PROVIDED MATERIAL =
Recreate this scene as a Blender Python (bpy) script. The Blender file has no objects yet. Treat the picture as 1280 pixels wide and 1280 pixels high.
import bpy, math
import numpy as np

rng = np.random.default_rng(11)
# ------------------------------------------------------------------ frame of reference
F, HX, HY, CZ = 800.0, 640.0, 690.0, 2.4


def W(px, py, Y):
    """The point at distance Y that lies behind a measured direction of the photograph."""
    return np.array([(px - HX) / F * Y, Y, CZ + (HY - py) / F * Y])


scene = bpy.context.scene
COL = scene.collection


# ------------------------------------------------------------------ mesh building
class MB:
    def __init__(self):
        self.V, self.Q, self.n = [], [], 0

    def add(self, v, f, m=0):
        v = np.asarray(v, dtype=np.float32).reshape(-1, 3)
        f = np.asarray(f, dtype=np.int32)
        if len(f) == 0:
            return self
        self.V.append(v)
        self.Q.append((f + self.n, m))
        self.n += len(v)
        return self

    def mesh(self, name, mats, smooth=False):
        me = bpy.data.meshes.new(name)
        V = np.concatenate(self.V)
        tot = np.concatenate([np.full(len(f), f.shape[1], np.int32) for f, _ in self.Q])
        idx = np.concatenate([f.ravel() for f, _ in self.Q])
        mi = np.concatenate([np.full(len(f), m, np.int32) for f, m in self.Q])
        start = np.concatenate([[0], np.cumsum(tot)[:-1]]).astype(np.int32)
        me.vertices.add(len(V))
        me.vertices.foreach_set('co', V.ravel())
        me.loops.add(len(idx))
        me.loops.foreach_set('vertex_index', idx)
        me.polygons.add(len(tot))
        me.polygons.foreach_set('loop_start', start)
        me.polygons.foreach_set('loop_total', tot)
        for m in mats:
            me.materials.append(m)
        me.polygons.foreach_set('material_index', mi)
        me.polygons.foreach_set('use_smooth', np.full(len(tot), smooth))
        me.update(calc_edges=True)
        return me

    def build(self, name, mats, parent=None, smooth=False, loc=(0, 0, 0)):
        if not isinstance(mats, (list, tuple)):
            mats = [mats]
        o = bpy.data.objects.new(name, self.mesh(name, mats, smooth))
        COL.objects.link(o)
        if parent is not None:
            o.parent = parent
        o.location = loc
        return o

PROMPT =
Exactly as they stand, set down the lines from the top of the data through the line with "self.V, self.Q, self.n = [], [], 0".

RESULT OF THIS TASK =
Recreate this scene as a Blender Python (bpy) script. The Blender file has no objects yet. Treat the picture as 1280 pixels wide and 1280 pixels high.
import bpy, math
import numpy as np

rng = np.random.default_rng(11)
# ------------------------------------------------------------------ frame of reference
F, HX, HY, CZ = 800.0, 640.0, 690.0, 2.4


def W(px, py, Y):
    """The point at distance Y that lies behind a measured direction of the photograph."""
    return np.array([(px - HX) / F * Y, Y, CZ + (HY - py) / F * Y])


scene = bpy.context.scene
COL = scene.collection


# ------------------------------------------------------------------ mesh building
class MB:
    def __init__(self):
        self.V, self.Q, self.n = [], [], 0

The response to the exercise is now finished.